**WHAT YOU HAVE TO DO:**
Repeat the whole of the data, keeping every detail the same.

**INFORMATION SUPPLIED:**
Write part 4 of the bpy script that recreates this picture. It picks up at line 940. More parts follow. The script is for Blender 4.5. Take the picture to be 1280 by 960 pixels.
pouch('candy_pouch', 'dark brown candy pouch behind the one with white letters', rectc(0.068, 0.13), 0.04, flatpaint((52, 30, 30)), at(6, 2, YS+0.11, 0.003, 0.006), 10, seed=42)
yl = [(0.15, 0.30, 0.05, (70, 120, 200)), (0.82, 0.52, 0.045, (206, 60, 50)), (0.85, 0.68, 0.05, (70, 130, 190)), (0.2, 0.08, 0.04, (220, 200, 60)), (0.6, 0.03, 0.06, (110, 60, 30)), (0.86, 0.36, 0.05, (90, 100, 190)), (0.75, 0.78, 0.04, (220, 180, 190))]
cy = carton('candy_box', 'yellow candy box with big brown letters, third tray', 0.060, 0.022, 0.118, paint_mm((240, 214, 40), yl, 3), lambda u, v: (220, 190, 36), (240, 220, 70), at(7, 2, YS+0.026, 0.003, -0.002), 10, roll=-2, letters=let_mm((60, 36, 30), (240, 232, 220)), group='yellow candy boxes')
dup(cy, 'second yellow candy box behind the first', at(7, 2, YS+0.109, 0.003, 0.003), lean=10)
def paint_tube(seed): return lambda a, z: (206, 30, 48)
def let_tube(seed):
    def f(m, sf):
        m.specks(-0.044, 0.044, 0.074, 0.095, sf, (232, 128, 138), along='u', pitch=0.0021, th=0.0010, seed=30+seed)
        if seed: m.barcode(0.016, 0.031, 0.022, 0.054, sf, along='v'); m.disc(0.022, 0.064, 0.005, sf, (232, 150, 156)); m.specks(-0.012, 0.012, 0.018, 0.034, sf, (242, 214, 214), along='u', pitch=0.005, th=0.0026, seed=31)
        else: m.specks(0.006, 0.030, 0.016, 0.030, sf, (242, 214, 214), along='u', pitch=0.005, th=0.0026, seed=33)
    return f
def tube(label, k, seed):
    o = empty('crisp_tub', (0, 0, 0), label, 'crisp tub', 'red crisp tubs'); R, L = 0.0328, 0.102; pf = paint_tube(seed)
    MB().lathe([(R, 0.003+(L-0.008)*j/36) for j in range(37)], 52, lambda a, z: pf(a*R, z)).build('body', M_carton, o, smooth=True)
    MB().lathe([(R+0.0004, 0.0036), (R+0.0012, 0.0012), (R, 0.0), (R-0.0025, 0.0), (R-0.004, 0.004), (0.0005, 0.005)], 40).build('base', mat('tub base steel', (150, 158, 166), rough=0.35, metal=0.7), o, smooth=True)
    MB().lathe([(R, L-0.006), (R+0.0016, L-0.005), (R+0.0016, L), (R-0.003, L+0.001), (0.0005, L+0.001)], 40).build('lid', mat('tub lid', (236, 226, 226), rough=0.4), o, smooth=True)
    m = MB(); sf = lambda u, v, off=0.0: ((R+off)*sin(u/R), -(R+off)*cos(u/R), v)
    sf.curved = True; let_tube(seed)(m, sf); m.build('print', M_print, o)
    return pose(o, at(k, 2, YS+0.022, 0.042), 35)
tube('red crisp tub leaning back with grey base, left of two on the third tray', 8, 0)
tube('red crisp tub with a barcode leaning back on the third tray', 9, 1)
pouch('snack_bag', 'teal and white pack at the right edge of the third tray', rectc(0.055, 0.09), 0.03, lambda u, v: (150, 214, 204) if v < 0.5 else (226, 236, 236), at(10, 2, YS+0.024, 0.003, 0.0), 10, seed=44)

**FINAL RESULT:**
Write part 4 of the bpy script that recreates this picture. It picks up at line 940. More parts follow. The script is for Blender 4.5. Take the picture to be 1280 by 960 pixels.
pouch('candy_pouch', 'dark brown candy pouch behind the one with white letters', rectc(0.068, 0.13), 0.04, flatpaint((52, 30, 30)), at(6, 2, YS+0.11, 0.003, 0.006), 10, seed=42)
yl = [(0.15, 0.30, 0.05, (70, 120, 200)), (0.82, 0.52, 0.045, (206, 60, 50)), (0.85, 0.68, 0.05, (70, 130, 190)), (0.2, 0.08, 0.04, (220, 200, 60)), (0.6, 0.03, 0.06, (110, 60, 30)), (0.86, 0.36, 0.05, (90, 100, 190)), (0.75, 0.78, 0.04, (220, 180, 190))]
cy = carton('candy_box', 'yellow candy box with big brown letters, third tray', 0.060, 0.022, 0.118, paint_mm((240, 214, 40), yl, 3), lambda u, v: (220, 190, 36), (240, 220, 70), at(7, 2, YS+0.026, 0.003, -0.002), 10, roll=-2, letters=let_mm((60, 36, 30), (240, 232, 220)), group='yellow candy boxes')
dup(cy, 'second yellow candy box behind the first', at(7, 2, YS+0.109, 0.003, 0.003), lean=10)
def paint_tube(seed): return lambda a, z: (206, 30, 48)
def let_tube(seed):
    def f(m, sf):
        m.specks(-0.044, 0.044, 0.074, 0.095, sf, (232, 128, 138), along='u', pitch=0.0021, th=0.0010, seed=30+seed)
        if seed: m.barcode(0.016, 0.031, 0.022, 0.054, sf, along='v'); m.disc(0.022, 0.064, 0.005, sf, (232, 150, 156)); m.specks(-0.012, 0.012, 0.018, 0.034, sf, (242, 214, 214), along='u', pitch=0.005, th=0.0026, seed=31)
        else: m.specks(0.006, 0.030, 0.016, 0.030, sf, (242, 214, 214), along='u', pitch=0.005, th=0.0026, seed=33)
    return f
def tube(label, k, seed):
    o = empty('crisp_tub', (0, 0, 0), label, 'crisp tub', 'red crisp tubs'); R, L = 0.0328, 0.102; pf = paint_tube(seed)
    MB().lathe([(R, 0.003+(L-0.008)*j/36) for j in range(37)], 52, lambda a, z: pf(a*R, z)).build('body', M_carton, o, smooth=True)
    MB().lathe([(R+0.0004, 0.0036), (R+0.0012, 0.0012), (R, 0.0), (R-0.0025, 0.0), (R-0.004, 0.004), (0.0005, 0.005)], 40).build('base', mat('tub base steel', (150, 158, 166), rough=0.35, metal=0.7), o, smooth=True)
    MB().lathe([(R, L-0.006), (R+0.0016, L-0.005), (R+0.0016, L), (R-0.003, L+0.001), (0.0005, L+0.001)], 40).build('lid', mat('tub lid', (236, 226, 226), rough=0.4), o, smooth=True)
    m = MB(); sf = lambda u, v, off=0.0: ((R+off)*sin(u/R), -(R+off)*cos(u/R), v)
    sf.curved = True; let_tube(seed)(m, sf); m.build('print', M_print, o)
    return pose(o, at(k, 2, YS+0.022, 0.042), 35)
tube('red crisp tub leaning back with grey base, left of two on the third tray', 8, 0)
tube('red crisp tub with a barcode leaning back on the third tray', 9, 1)
pouch('snack_bag', 'teal and white pack at the right edge of the third tray', rectc(0.055, 0.09), 0.03, lambda u, v: (150, 214, 204) if v < 0.5 else (226, 236, 236), at(10, 2, YS+0.024, 0.003, 0.0), 10, seed=44)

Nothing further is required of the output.